We wish to thank Elizabeth McGrath and Paul Taylor from the Warburg Institute, London, for their suggestion that our figure may be a personification of a season.
J. Byam Shaw, The Drawings of Domenico Tiepolo, London, 1962, p. 40.
G. Knox, Catalogue of the Tiepolo Drawings in the Victoria and Albert Museum, London, 1975, nos. 74-80; see F. Rigon et al., eds., I Tiepolo e il Settecento vicentino, exhibition catalogue, Basilica Palladiana, Vicenza, 1990, pp. 321-23.
Inv. 1982-T.42, pen and brown ink, brown wash over a sketch in black chalk, 296 x 200 mm; inv. 1357, pen and brown ink, brown wash over a sketch in black chalk, 288 x 150 mm; J. Byam Shaw, The Italian Drawings of the Frits Lugt Collection, Paris, 1983, vol. 1, pp. 294-97, nos. 283, 285, vol. 3, plates 332-33.
L. Wolk-Simon, “Domenico Tiepolo: Drawings, Prints and Paintings in the Metropolitan Museum of Art,” in The Metropolitan Museum of Art Bulletin, vol. 54, no. 3, Winter 1996-97, p. 49.
Wolk-Simon, op. cit., p. 49, ill. p. 50, nos. 73-74.
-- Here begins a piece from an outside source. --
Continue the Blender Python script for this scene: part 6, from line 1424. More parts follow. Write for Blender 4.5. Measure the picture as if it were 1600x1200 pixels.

Pen and brown ink and wash, over black chalk, 285 x 179 mm, signed, lower right, Dom. Tieplo f.; provenance: Luigi Grassi (L. 1171b), sale: Sotheby’s, London, 19 June 1973, lot 218.
See J. Byam Shaw, The Robert Lehman Collection, Italian Eighteenth-Century Drawings, New York, 1987, nos. 135-8, and J. Bean and W. Griswold, Italian Drawings in the Metropolitan Museum of Art, New York, 1990, nos. 246-47, illustrated.
Inv. 1997.78, pen and brown ink and wash, over black chalk, 254 x 149 mm; F. Stampfle, and C. D. Denison, Drawings from the Collection of Lore and Rudolf Heinemann, New York, 1973, no. 95, illustrated.
Inv. x1948-891, pen and brown ink, brown wash over black chalk on off-white laid paper, 277 x 164 mm; G. Knox, “Drawings by Giambattista and Domenico Tiepolo at Princeton,” Record of the Art Museum, Princeton University 23, no. 1 (1964), p. 28, no. 91, illustrated, p. 22.
A. Bettagno, Disegni veneti del Settecento della Fondazione Giorgio Cini e delle collezioni venete, Venice, 1963, pp. 68-69, nos. 93-97, illustrated.